### What needs to be done
Repeat the entire listing exactly as written.

Begin Data segment

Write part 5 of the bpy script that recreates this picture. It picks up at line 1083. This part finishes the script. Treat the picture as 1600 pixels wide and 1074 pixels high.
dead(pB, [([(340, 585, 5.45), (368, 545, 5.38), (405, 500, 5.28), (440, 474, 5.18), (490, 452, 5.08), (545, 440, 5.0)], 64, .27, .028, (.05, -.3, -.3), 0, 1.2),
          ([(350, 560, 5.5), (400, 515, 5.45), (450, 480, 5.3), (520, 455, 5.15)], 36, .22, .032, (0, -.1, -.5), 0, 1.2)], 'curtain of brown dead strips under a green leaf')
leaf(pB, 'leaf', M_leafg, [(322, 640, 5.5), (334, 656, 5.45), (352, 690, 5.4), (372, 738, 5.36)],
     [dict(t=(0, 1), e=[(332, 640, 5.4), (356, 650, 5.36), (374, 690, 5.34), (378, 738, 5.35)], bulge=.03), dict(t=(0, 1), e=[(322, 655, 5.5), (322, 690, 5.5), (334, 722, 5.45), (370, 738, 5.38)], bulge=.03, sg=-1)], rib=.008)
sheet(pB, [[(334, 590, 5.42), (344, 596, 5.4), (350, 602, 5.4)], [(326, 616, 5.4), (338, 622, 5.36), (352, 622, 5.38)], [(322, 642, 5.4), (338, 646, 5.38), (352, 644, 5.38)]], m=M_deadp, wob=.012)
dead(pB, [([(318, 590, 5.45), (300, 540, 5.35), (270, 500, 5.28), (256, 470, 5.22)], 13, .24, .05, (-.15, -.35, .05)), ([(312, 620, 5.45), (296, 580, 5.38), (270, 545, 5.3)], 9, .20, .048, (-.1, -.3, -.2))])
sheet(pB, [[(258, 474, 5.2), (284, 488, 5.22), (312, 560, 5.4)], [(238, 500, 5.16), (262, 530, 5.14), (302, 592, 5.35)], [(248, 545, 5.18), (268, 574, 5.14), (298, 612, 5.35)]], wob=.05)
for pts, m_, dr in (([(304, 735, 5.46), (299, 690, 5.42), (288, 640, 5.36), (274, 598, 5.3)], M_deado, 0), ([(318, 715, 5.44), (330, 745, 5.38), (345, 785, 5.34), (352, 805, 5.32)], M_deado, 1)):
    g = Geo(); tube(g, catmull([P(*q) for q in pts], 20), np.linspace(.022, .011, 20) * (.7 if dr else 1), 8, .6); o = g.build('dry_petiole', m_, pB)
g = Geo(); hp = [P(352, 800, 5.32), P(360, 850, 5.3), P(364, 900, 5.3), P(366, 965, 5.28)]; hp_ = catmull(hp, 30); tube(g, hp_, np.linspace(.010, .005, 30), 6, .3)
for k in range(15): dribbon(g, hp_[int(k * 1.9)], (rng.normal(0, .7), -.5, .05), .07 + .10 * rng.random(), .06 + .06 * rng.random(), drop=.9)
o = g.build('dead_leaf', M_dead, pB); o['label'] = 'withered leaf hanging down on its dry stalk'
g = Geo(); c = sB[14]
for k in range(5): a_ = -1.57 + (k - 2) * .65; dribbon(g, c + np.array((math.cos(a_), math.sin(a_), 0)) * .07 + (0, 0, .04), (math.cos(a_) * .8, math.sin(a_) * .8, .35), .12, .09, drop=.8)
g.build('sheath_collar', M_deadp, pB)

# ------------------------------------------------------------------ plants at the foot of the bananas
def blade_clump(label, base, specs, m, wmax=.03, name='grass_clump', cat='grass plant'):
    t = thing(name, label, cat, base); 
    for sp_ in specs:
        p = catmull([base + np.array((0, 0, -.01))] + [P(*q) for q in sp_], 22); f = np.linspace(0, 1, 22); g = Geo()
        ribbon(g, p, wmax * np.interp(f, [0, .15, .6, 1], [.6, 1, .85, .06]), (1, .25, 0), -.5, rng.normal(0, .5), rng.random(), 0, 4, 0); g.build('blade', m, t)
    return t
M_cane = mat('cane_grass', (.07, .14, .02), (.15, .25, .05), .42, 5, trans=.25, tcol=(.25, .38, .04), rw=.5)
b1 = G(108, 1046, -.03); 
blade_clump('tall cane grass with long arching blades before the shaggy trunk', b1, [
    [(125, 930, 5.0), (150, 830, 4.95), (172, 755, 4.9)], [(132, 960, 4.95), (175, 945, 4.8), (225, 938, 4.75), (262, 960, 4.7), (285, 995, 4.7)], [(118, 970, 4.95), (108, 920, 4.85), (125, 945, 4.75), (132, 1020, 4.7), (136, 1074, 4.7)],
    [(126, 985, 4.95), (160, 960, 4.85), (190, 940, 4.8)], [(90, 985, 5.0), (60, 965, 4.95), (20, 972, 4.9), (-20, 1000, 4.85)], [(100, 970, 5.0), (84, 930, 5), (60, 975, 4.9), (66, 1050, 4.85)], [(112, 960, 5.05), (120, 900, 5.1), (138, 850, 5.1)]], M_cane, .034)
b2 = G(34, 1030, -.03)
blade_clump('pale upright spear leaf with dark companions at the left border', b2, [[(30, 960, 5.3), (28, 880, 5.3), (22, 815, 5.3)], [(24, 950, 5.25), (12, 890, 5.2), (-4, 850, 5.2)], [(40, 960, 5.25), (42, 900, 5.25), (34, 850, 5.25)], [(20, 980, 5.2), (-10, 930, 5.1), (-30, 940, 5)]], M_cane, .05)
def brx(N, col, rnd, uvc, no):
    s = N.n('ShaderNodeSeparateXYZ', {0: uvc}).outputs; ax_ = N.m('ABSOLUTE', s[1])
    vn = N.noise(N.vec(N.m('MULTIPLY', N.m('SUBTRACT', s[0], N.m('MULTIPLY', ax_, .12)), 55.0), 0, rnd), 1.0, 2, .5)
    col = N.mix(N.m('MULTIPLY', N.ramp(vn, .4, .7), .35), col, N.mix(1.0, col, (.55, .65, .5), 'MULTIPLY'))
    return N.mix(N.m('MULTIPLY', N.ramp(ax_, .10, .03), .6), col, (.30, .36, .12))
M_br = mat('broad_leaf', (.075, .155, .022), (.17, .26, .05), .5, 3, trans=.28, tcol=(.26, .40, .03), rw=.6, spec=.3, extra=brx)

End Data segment

### Result of the task
Write part 5 of the bpy script that recreates this picture. It picks up at line 1083. This part finishes the script. Treat the picture as 1600 pixels wide and 1074 pixels high.
dead(pB, [([(340, 585, 5.45), (368, 545, 5.38), (405, 500, 5.28), (440, 474, 5.18), (490, 452, 5.08), (545, 440, 5.0)], 64, .27, .028, (.05, -.3, -.3), 0, 1.2),
          ([(350, 560, 5.5), (400, 515, 5.45), (450, 480, 5.3), (520, 455, 5.15)], 36, .22, .032, (0, -.1, -.5), 0, 1.2)], 'curtain of brown dead strips under a green leaf')
leaf(pB, 'leaf', M_leafg, [(322, 640, 5.5), (334, 656, 5.45), (352, 690, 5.4), (372, 738, 5.36)],
     [dict(t=(0, 1), e=[(332, 640, 5.4), (356, 650, 5.36), (374, 690, 5.34), (378, 738, 5.35)], bulge=.03), dict(t=(0, 1), e=[(322, 655, 5.5), (322, 690, 5.5), (334, 722, 5.45), (370, 738, 5.38)], bulge=.03, sg=-1)], rib=.008)
sheet(pB, [[(334, 590, 5.42), (344, 596, 5.4), (350, 602, 5.4)], [(326, 616, 5.4), (338, 622, 5.36), (352, 622, 5.38)], [(322, 642, 5.4), (338, 646, 5.38), (352, 644, 5.38)]], m=M_deadp, wob=.012)
dead(pB, [([(318, 590, 5.45), (300, 540, 5.35), (270, 500, 5.28), (256, 470, 5.22)], 13, .24, .05, (-.15, -.35, .05)), ([(312, 620, 5.45), (296, 580, 5.38), (270, 545, 5.3)], 9, .20, .048, (-.1, -.3, -.2))])
sheet(pB, [[(258, 474, 5.2), (284, 488, 5.22), (312, 560, 5.4)], [(238, 500, 5.16), (262, 530, 5.14), (302, 592, 5.35)], [(248, 545, 5.18), (268, 574, 5.14), (298, 612, 5.35)]], wob=.05)
for pts, m_, dr in (([(304, 735, 5.46), (299, 690, 5.42), (288, 640, 5.36), (274, 598, 5.3)], M_deado, 0), ([(318, 715, 5.44), (330, 745, 5.38), (345, 785, 5.34), (352, 805, 5.32)], M_deado, 1)):
    g = Geo(); tube(g, catmull([P(*q) for q in pts], 20), np.linspace(.022, .011, 20) * (.7 if dr else 1), 8, .6); o = g.build('dry_petiole', m_, pB)
g = Geo(); hp = [P(352, 800, 5.32), P(360, 850, 5.3), P(364, 900, 5.3), P(366, 965, 5.28)]; hp_ = catmull(hp, 30); tube(g, hp_, np.linspace(.010, .005, 30), 6, .3)
for k in range(15): dribbon(g, hp_[int(k * 1.9)], (rng.normal(0, .7), -.5, .05), .07 + .10 * rng.random(), .06 + .06 * rng.random(), drop=.9)
o = g.build('dead_leaf', M_dead, pB); o['label'] = 'withered leaf hanging down on its dry stalk'
g = Geo(); c = sB[14]
for k in range(5): a_ = -1.57 + (k - 2) * .65; dribbon(g, c + np.array((math.cos(a_), math.sin(a_), 0)) * .07 + (0, 0, .04), (math.cos(a_) * .8, math.sin(a_) * .8, .35), .12, .09, drop=.8)
g.build('sheath_collar', M_deadp, pB)

# ------------------------------------------------------------------ plants at the foot of the bananas
def blade_clump(label, base, specs, m, wmax=.03, name='grass_clump', cat='grass plant'):
    t = thing(name, label, cat, base); 
    for sp_ in specs:
        p = catmull([base + np.array((0, 0, -.01))] + [P(*q) for q in sp_], 22); f = np.linspace(0, 1, 22); g = Geo()
        ribbon(g, p, wmax * np.interp(f, [0, .15, .6, 1], [.6, 1, .85, .06]), (1, .25, 0), -.5, rng.normal(0, .5), rng.random(), 0, 4, 0); g.build('blade', m, t)
    return t
M_cane = mat('cane_grass', (.07, .14, .02), (.15, .25, .05), .42, 5, trans=.25, tcol=(.25, .38, .04), rw=.5)
b1 = G(108, 1046, -.03); 
blade_clump('tall cane grass with long arching blades before the shaggy trunk', b1, [
    [(125, 930, 5.0), (150, 830, 4.95), (172, 755, 4.9)], [(132, 960, 4.95), (175, 945, 4.8), (225, 938, 4.75), (262, 960, 4.7), (285, 995, 4.7)], [(118, 970, 4.95), (108, 920, 4.85), (125, 945, 4.75), (132, 1020, 4.7), (136, 1074, 4.7)],
    [(126, 985, 4.95), (160, 960, 4.85), (190, 940, 4.8)], [(90, 985, 5.0), (60, 965, 4.95), (20, 972, 4.9), (-20, 1000, 4.85)], [(100, 970, 5.0), (84, 930, 5), (60, 975, 4.9), (66, 1050, 4.85)], [(112, 960, 5.05), (120, 900, 5.1), (138, 850, 5.1)]], M_cane, .034)
b2 = G(34, 1030, -.03)
blade_clump('pale upright spear leaf with dark companions at the left border', b2, [[(30, 960, 5.3), (28, 880, 5.3), (22, 815, 5.3)], [(24, 950, 5.25), (12, 890, 5.2), (-4, 850, 5.2)], [(40, 960, 5.25), (42, 900, 5.25), (34, 850, 5.25)], [(20, 980, 5.2), (-10, 930, 5.1), (-30, 940, 5)]], M_cane, .05)
def brx(N, col, rnd, uvc, no):
    s = N.n('ShaderNodeSeparateXYZ', {0: uvc}).outputs; ax_ = N.m('ABSOLUTE', s[1])
    vn = N.noise(N.vec(N.m('MULTIPLY', N.m('SUBTRACT', s[0], N.m('MULTIPLY', ax_, .12)), 55.0), 0, rnd), 1.0, 2, .5)
    col = N.mix(N.m('MULTIPLY', N.ramp(vn, .4, .7), .35), col, N.mix(1.0, col, (.55, .65, .5), 'MULTIPLY'))
    return N.mix(N.m('MULTIPLY', N.ramp(ax_, .10, .03), .6), col, (.30, .36, .12))
M_br = mat('broad_leaf', (.075, .155, .022), (.17, .26, .05), .5, 3, trans=.28, tcol=(.26, .40, .03), rw=.6, spec=.3, extra=brx)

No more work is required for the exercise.